Feb. 11th, 2016

desperance: (Default)
...except that these days, actually, one does.

It was one of those stray thoughts I had, as I stood for ever over the stove, stirring and stirring as the onions slowly darkened in the pan - "Is there no way to do this in the slow cooker, bethinks I...?"

Yes, of course there is. Slice onions, put in slow cooker. Add a glug of oil and a shake of salt, toss 'em about a bit, start the cooker on low. Stir every now and then, as you pass by. Ten hours later? Caramelised onions, yup.

Which makes onion-soup-for-the-masses a far simpler proposition. Do that, with five or six pounds of sweet onions; then proceed through the portals of your favourite recipe. I default as by nature to "Mastering the Art of French Cooking", but actually this one's more by way of being Californian Onion Soup. I looked at the amount of delicious oniony liquid that still lingered with the onions, because slow cooker; and was opposed to stirring flour straight into that, because that way lies lumpiness, which is deprecated hereabouts. So I made a separate roux with half a stick of butter and three heaped tablespoons of flour, and stirred that in. And then I had a litre of something in the freezer that was labelled "Beef Soup Stock", in my own hand, and I have no idea. So I defrosted that and gazed at it in bafflement, and stirred it in anyway; and there was half a litre of something else called "Beef Onion Soup Stock", which ditto ditto. And then there was half a bottle of abandoned sweet red wine in the fridge, which nobody was going to drink, but hadn't spoiled, so. In it went.

And now the result of all that is back in the slow cooker and simmering slowly, and I think it'll be grand.

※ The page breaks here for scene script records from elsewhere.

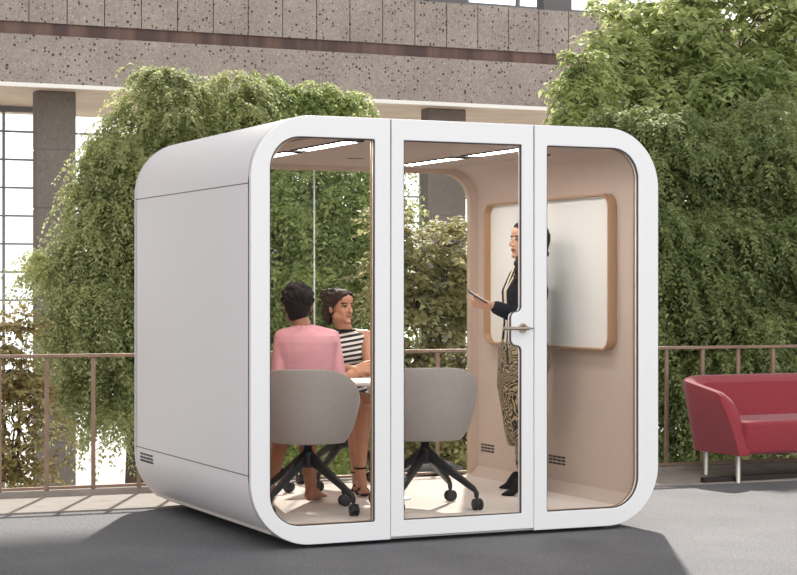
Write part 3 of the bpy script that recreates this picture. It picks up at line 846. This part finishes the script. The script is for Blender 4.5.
# ------------------------------------------------------------------ figures
class Clay:                                  # closed shapes merged into one skin
    def __init__(s): s.m = MB()
    def ell(s, c, r, fr=None, n=20):
        c = Vector(c); r = Vector(r) if not isinstance(r, (int, float)) else Vector((r, r, r))
        vs = []; m = n//2
        X, Y, Z = fr if fr else (Vector((1,0,0)), Vector((0,1,0)), Vector((0,0,1)))
        vs.append(c+Z*r.z)
        for i in range(1, m):
            th = PI*i/m
            for k in range(n):
                a = 2*PI*k/n
                vs.append(c + X*r.x*math.sin(th)*math.cos(a) + Y*r.y*math.sin(th)*math.sin(a) + Z*r.z*math.cos(th))
        vs.append(c-Z*r.z)
        fs = [(0, 1+k, 1+(k+1) % n) for k in range(n)]
        for i in range(m-2):
            for k in range(n):
                a = 1+i*n+k; b = 1+i*n+(k+1) % n; fs.append((a, a+n, b+n, b))
        e = len(vs)-1; fs += [(e, 1+(m-2)*n+(k+1) % n, 1+(m-2)*n+k) for k in range(n)]
        s.m.add(vs, fs); return s
    def limb(s, pts, rad, n=14):
        pts = [Vector(p) for p in pts]
        # smooth the radii and path
        P2, R2 = [], []
        for i in range(len(pts)-1):
            for q in (0, .25, .5, .75):
                P2.append(pts[i].lerp(pts[i+1], q)); R2.append(rad[i]+(rad[i+1]-rad[i])*q)
        P2.append(pts[-1]); R2.append(rad[-1])
        s.m.tube(P2, R2, n)
        for p, r in zip(pts, rad): s.ell(p, r, n=14)
        return s
    def loft(s, rings, side, fwd, n=28):
        # rings: (centre, half width, half depth)
        rr = []
        for i in range(len(rings)-1):
            for q in (0, .25, .5, .75):
                t = q*q*(3-2*q) if False else q
                c = Vector(rings[i][0]).lerp(Vector(rings[i+1][0]), t)
                rr.append((c, rings[i][1]+(rings[i+1][1]-rings[i][1])*t, rings[i][2]+(rings[i+1][2]-rings[i][2])*t))
        rr.append((Vector(rings[-1][0]), rings[-1][1], rings[-1][2]))
        vs, fs = [], []
        for (c, w, d) in rr:
            for k in range(n):
                a = 2*PI*k/n; ca, sa = math.cos(a), math.sin(a)
                p = 2/2.4
                vs.append(Vector(c) + side*w*math.copysign(abs(ca)**p, ca) + fwd*d*math.copysign(abs(sa)**p, sa))
        for i in range(len(rr)-1):
            for k in range(n):
                a = i*n+k; b = i*n+(k+1) % n; fs.append((a, b, b+n, a+n))
        fs.append(tuple(range(n))[::-1]); fs.append(tuple((len(rr)-1)*n+k for k in range(n)))
        s.m.add(vs, fs); return s
    def skin(s, name, mats, parent, voxel=.005, smooth=4, pick=None):
        me = s.m.mesh('clay'); o = bpy.data.objects.new('clay', me); COL.objects.link(o)
        r = o.modifiers.new('r', 'REMESH'); r.mode = 'VOXEL'; r.voxel_size = voxel
        q = o.modifiers.new('q', 'SMOOTH'); q.factor = .5; q.iterations = smooth
        dg = bpy.context.evaluated_depsgraph_get(); dg.update()
        out = bpy.data.meshes.new_from_object(o.evaluated_get(dg)); bpy.data.objects.remove(o)
        out.name = name; out.materials.clear()
        for m in (mats if isinstance(mats, (list, tuple)) else [mats]): out.materials.append(m)
        out.shade_smooth()
        if pick:
            idx = [pick(p.center) for p in out.polygons]
            out.polygons.foreach_set('material_index', idx)
        return link(name, out, None, parent)

def frame_of(fwd, up=(0,0,1)):
    f = Vector(fwd).normalized(); u = Vector(up); r = f.cross(u).normalized(); u = r.cross(f).normalized()
    return r, f, u                            # right, forward, up

def add_head(cl, c, fr, s=1.0):
    X, Y, Z = fr
    def L(x, y, z): return Vector(c) + X*x*s + Y*y*s + Z*z*s
    cl.ell(L(0,-.012,.030), Vector((.072,.090,.082))*s, fr)
    cl.ell(L(0,.022,-.022), Vector((.056,.064,.082))*s, fr)
    cl.ell(L(0,.040,-.070), Vector((.040,.044,.034))*s, fr)
    cl.ell(L(0,.070,-.098), Vector((.021,.020,.016))*s, fr)
    for a in (-1, 1):
        cl.ell(L(a*.032,.054,-.030), Vector((.022,.020,.026))*s, fr)
        cl.ell(L(a*.045,.012,-.062), Vector((.018,.035,.028))*s, fr)
        cl.ell(L(a*.073,-.010,-.014), Vector((.009,.019,.031))*s, fr)
        cl.ell(L(a*.030,.0745,.000), Vector((.014,.010,.008))*s, fr)
        cl.ell(L(a*.030,.076,.020), Vector((.022,.010,.007))*s, fr)
        cl.ell(L(a*.010,.094,-.036), Vector((.008,.010,.007))*s, fr)
    cl.limb([L(0,.082,.012), L(0,.096,-.014), L(0,.102,-.032)], [.006*s, .008*s, .0095*s])
    cl.ell(L(0,.083,-.057), Vector((.023,.010,.006))*s, fr)
    cl.ell(L(0,.081,-.067), Vector((.019,.010,.007))*s, fr)
    cl.ell(L(0,.060,.045), Vector((.050,.030,.035))*s, fr)
    return L

def head_pick(c, fr, s):
    X, Y, Z = fr; c = Vector(c)
    def pick(p):
        d = (p-c)/s; x, y, z = d.dot(X), d.dot(Y), d.dot(Z)
        if y > .055 and abs(x) < .062 and -.12 < z < .05:
            ax = abs(x)
            if y > .077 and ax < .021 and -.071 < z < -.055: return 1
            if .010 < ax < .050 and .0165-.12*abs(ax-.032) < z < .026-.10*abs(ax-.030): return 2
            if .015 < ax < .045 and abs(z) < .0065*(1-((ax-.030)/.018)**2):
                return 2 if abs(ax-.030) < .0085 else 3
            if .013 < ax < .047 and .0055 < z < .0085 : return 2
        return 0
    return pick

def add_hand(cl, wrist, d, nrm, curl=.5, s=1.0, thumb=1, spread=.10):
    # d: direction of the fingers, nrm: back of the hand; fingers curl away from nrm
    d = Vector(d).normalized(); nrm = Vector(nrm); nrm = (nrm - d*nrm.dot(d)).normalized(); sd = d.cross(nrm).normalized()
    w = Vector(wrist)
    for k in range(4):
        o = (k-1.5)*.019*s
        cl.limb([w + sd*o*.55 + d*.008*s, w + sd*o + d*(.082-.004*abs(k-1.2))*s], [.014*s, .0115*s], n=10)
    lens = [(.042,.025,.020), (.046,.029,.021), (.043,.027,.020), (.034,.020,.018)]
    for k in range(4):
        o = (k-1.5)*.0195*s; p = w + sd*o + d*(.084-.004*abs(k-1.2))*s
        ang = 0; pts = [p]; dd = (d + sd*(k-1.5)*spread).normalized()
        for j, l in enumerate(lens[k]):
            ang += curl*(.55, .75, .5)[j]*(1+.06*k)
            q = dd*math.cos(ang) - nrm*math.sin(ang)
            p = p + q*l*s; pts.append(p)
        cl.limb(pts, [.0092*s, .0085*s, .0078*s, .0066*s], n=10)
    t0 = w + sd*thumb*-.020*s + d*.022*s - nrm*.006*s
    td = (d*.62 - sd*thumb*.62 - nrm*(.25+.5*curl)).normalized()
    t1 = t0 + td*.040*s; td2 = (td + d*.45 + sd*thumb*.12*curl - nrm*.2*curl).normalized(); t2 = t1 + td2*.030*s; t3 = t2 + td2*.023*s
    cl.limb([t0, t1, t2, t3], [.0135*s, .011*s, .0095*s, .0075*s], n=10)

def add_foot(cl, ankle, toe, r=.033):
    a = Vector(ankle); t = Vector(toe); d = (t-a); d.z = 0; d.normalize()
    heel = Vector((a.x, a.y, 0)) - d*.035; heel.z = t.z + .018 + max(0, (a.z - t.z)-.10)
    cl.limb([a, heel], [r, .027]); cl.limb([heel, a.lerp(t, .55)+Vector((0,0,-.012)), t], [.027, .030, .021])
    cl.limb([a, a.lerp(t, .5), t], [r, .028, .018])
    sd = Vector((-d.y, d.x, 0))
    for k in range(5):
        b = t + sd*(k-2)*.0135 - d*.01; cl.limb([b, b + d*(.030-.004*k) + Vector((0,0,-.006))], [.0105, .0075], n=8)

def curl_locks(cl, roots, L=.09, r=.012, seed=2, down=1.0, amp=.014, turns=3):
    rg = random.Random(seed)
    for p in roots:
        p = Vector(p); pts = []; ph = rg.random()*6.28; l = L*rg.uniform(.7, 1.2)
        dx = Vector((rg.uniform(-.3,.3), rg.uniform(-.3,.3), 0))
        n = 10
        for k in range(n+1):
            q = k/n
            pts.append(p + Vector((math.cos(ph+q*turns*6.28)*amp, math.sin(ph+q*turns*6.28)*amp, -l*q*down)) + dx*l*q)
        cl.limb(pts, [r*(1-.5*k/n) for k in range(n+1)], n=8)

ZU = Vector((0,0,1))
# ---------- person in pink, back to the camera
fa = cdir(.12, 1); ra = fa.cross(ZU).normalized()
pA = at_pod(-.50, 10.3)
A = root('person', pA, 'person with short dark hair in a pink blazer seated with back to the glass', 'person')
hA = K(297.5, 305.5, 10.30); frA = frame_of(cdir(-.10, 1, -.10), (0,0,1))
bd = Clay(); add_head(bd, hA, frA, .98)
neckA = K(304, 330, 10.24)
bd.limb([hA - frA[2]*.055 - frA[1]*.02, neckA], [.050, .052])
pel, wai, che, sho = K(308,409,10.17), K(307,385,10.19), K(306,352,10.22), K(306,335,10.23)
bd.loft([(pel-ZU*.08,.12,.09),(pel,.165,.12),(wai,.125,.09),(che,.15,.10),(sho,.15,.07),(neckA,.06,.055)], ra, fa)
shL, shR = K(283,340,10.22), K(331,340,10.26); elL, elR = K(279,380,10.15), K(338,378,10.20); wrL, wrR = K(292,386,10.42), K(332,380,10.52)
bd.limb([shL, elL, wrL], [.05,.040,.028]); bd.limb([shR, elR, wrR], [.05,.040,.028])
add_hand(bd, wrL, fa+ra*.5-ZU*.1, ZU, .5, .95, thumb=1); add_hand(bd, wrR, fa+ra*.15, ZU, .4, .95, thumb=-1)
hpL, hpR = K(299,414,10.20), K(317,414,10.20)
knL, knR = K(287,418,10.62), K(306,418,10.66)
anL, anR = K(270,484,10.72), K(311,490,10.62)
bd.limb([hpL, knL, knL.lerp(anL,.35)-fa*.012, anL], [.088,.058,.052,.032]); bd.limb([hpR, knR, knR.lerp(anR,.35)-fa*.012, anR], [.088,.058,.054,.033])
def gnd(p, h=0.0): return Vector((p.x, p.y, FLO+h))
add_foot(bd, anL, gnd(anL + fa*.16 - ra*.02, .025)); add_foot(bd, anR, gnd(anR + fa*.16 + ra*.03, .025))
bd.skin('body', [skin_a, lipm, browm, eyewm], A, .0045, 3, head_pick(hA, frA, .98))
bz = Clay()
bz.loft([(pel-ZU*.06,.178,.125),(pel+ZU*.05,.172,.125),(wai,.146,.108),(che,.172,.120),(che.lerp(sho,.6),.178,.112),(sho+ZU*.0,.165,.095),(neckA-ZU*.008,.085,.07),(neckA+ZU*.008,.060,.058)], ra, fa)
bz.limb([neckA-ZU*.012, shL+ZU*.010], [.052,.052]); bz.limb([neckA-ZU*.012, shR+ZU*.010], [.052,.052])
for a, b, c in ((shL, elL, wrL), (shR, elR, wrR)):
    bz.limb([a-ZU*.004, a.lerp(b,.5), b, b.lerp(c,.93)], [.052,.050,.047,.036])
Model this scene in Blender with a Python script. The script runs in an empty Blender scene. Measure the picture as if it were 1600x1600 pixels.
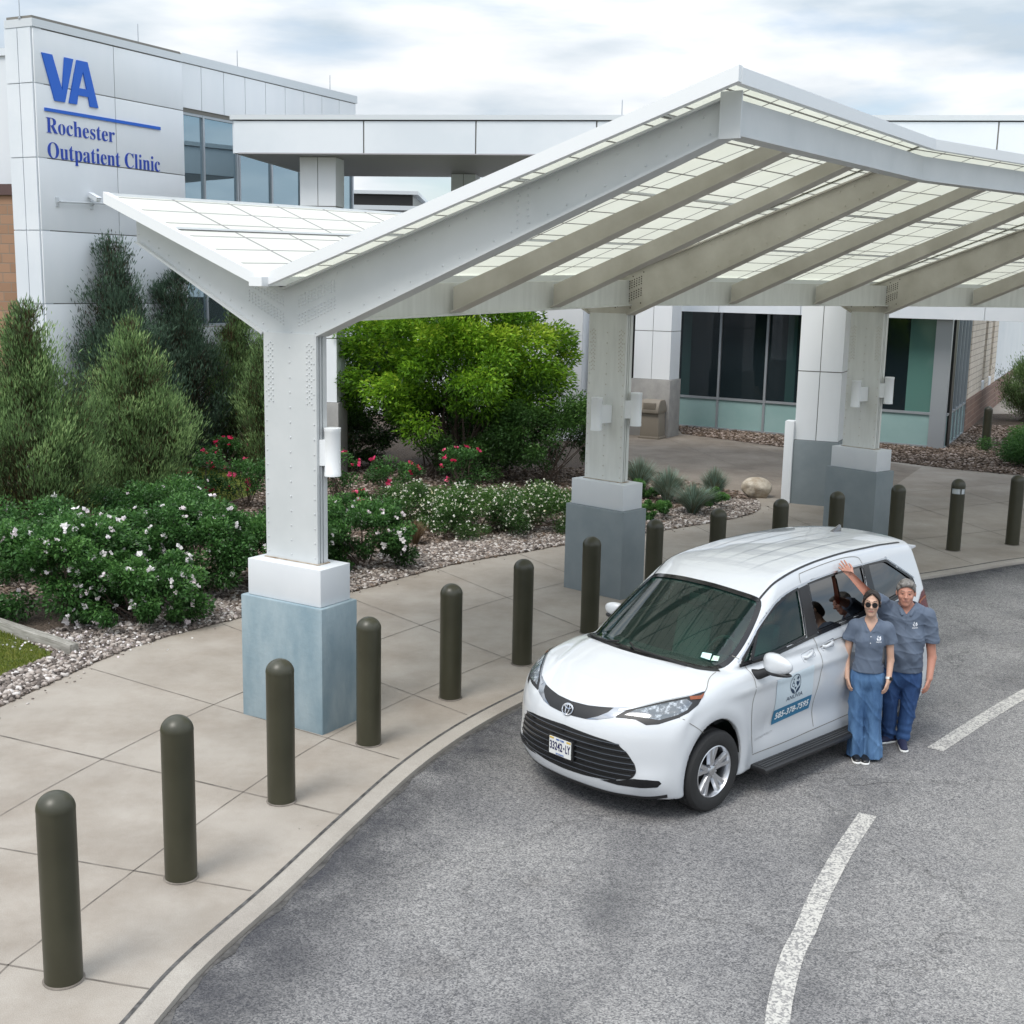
import bpy, bmesh, math, random
import numpy as np
from mathutils import Vector, Matrix
from mathutils.geometry import tessellate_polygon
SC = bpy.context.scene
COL = SC.collection
PI = math.pi
# ------------------------------------------------------------------ camera, sky, sun, exposure
CAMH = 4.354
cam = bpy.data.objects.new('camera', bpy.data.cameras.new('camera')); COL.objects.link(cam)
cam.data.sensor_width = 36; cam.data.lens = 1942/1600*36; cam.data.clip_end = 5000; cam.data.clip_start = .05
th, ro = .1803, .0205
fw = Vector((0, math.cos(th), -math.sin(th))); r0 = Vector((1, 0, 0)); u0 = r0.cross(fw)
rr = r0*math.cos(ro)+u0*math.sin(ro); uu = u0*math.cos(ro)-r0*math.sin(ro)
Mc = Matrix((rr, uu, -fw)).transposed().to_4x4(); Mc.translation = (0, 0, CAMH)
cam.matrix_world = Mc
SC.camera = cam
SUN_EL, SUN_AZ = math.radians(58), math.radians(218)      # light comes from behind the camera, on the left
w = bpy.data.worlds.new('World'); SC.world = w; w.use_nodes = True
nt = w.node_tree; nt.nodes.clear()
def N(t, **k):
    n = nt.nodes.new(t)
    for a, b in k.items(): setattr(n, a, b)
    return n
sky = N('ShaderNodeTexSky', sky_type='NISHITA', sun_disc=False, sun_elevation=SUN_EL, sun_rotation=SUN_AZ)
tc = N('ShaderNodeTexCoord'); mp = N('ShaderNodeMapping'); mp.inputs['Scale'].default_value = (1, 1, 4.2)
nz = N('ShaderNodeTexNoise'); nz.inputs['Scale'].default_value = 2.6; nz.inputs['Detail'].default_value = 7; nz.inputs['Roughness'].default_value = .52; nz.inputs['Distortion'].default_value = .25
cr = N('ShaderNodeValToRGB'); cr.color_ramp.elements[0].position = .33; cr.color_ramp.elements[1].position = .50
nz2 = N('ShaderNodeTexNoise'); nz2.inputs['Scale'].default_value = 5.0; nz2.inputs['Detail'].default_value = 6
cr2 = N('ShaderNodeValToRGB'); cr2.color_ramp.elements[0].position = .34; cr2.color_ramp.elements[1].position = .62
cr2.color_ramp.elements[0].color = (.385, .45, .51, 1); cr2.color_ramp.elements[1].color = (.70, .715, .73, 1)
sc_ = N('ShaderNodeVectorMath', operation='SCALE'); sc_.inputs['Scale'].default_value = 10.0
mx = N('ShaderNodeMix', data_type='RGBA'); bg = N('ShaderNodeBackground'); bg.inputs['Strength'].default_value = .1
out = N('ShaderNodeOutputWorld')
L = nt.links.new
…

And I'll bake a loaf of refrigerator bread (yes, I know, I promised you a recipe: it'll come, it will) and then I'll roast a chicken; which I will tear apart with my bare hands and toss with toasted bread and leaves and a lemony garlicky dressing, and call that salad. I have a mustardy potato salad too. And Cathyn's bringing a pie, which I am training my Americans to call pudding as all desserts should be. (Yes, I know there is a more specific meaning of "pudding" in English, and a way more specific and deeply wrong meaning in American, and nevertheless: this is the tradition I was raised in, that the sweet course was not called "sweet" nor "dessert" but pudding. Baby steps, people, baby steps. I shall reclaim this land for the Empire yet. Little do they realise how insidious I am, mwahaha.)